Simplifying the equation yields:

\( 14 + 77\lambda + 77\lambda^2 = 168 \)

\( 77\lambda^2 + 77\lambda - 154 = 0 \)

5. Solution of the Quadratic Equation:
Dividing the equation by 77 simplifies it to:

\( \lambda^2 + \lambda - 2 = 0 \)

Factoring the quadratic equation gives:

\( (\lambda + 2)(\lambda - 1) = 0 \)

The possible values for \( \lambda \) are:

\( \lambda = -2 \quad \text{or} \quad \lambda = 1 \)

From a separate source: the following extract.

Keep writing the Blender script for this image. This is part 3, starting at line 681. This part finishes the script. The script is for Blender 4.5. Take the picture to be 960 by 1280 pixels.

6. Determination of the Maximum \( |\mathbf{c}|^2 \):
The values of \( |\mathbf{c}|^2 \) are calculated for each value of \( \lambda \) using \( |\mathbf{c}|^2 = 77\lambda^2 \):

For \( \lambda = -2 \):

\( |\mathbf{c}|^2 = 77(-2)^2 = 77 \cdot 4 = 308 \)

For \( \lambda = 1 \):

\( |\mathbf{c}|^2 = 77(1)^2 = 77 \cdot 1 = 77 \)

The maximum value of \( |\mathbf{c}|^2 \) is obtained when \( \lambda = -2 \).

\( |\mathbf{c}|^2 = 77(-2)^2 = 77 \cdot 4 = 308 \)

Final Answer:
The maximum value of \( |\mathbf{c}|^2 \) is \( \boxed{308} \).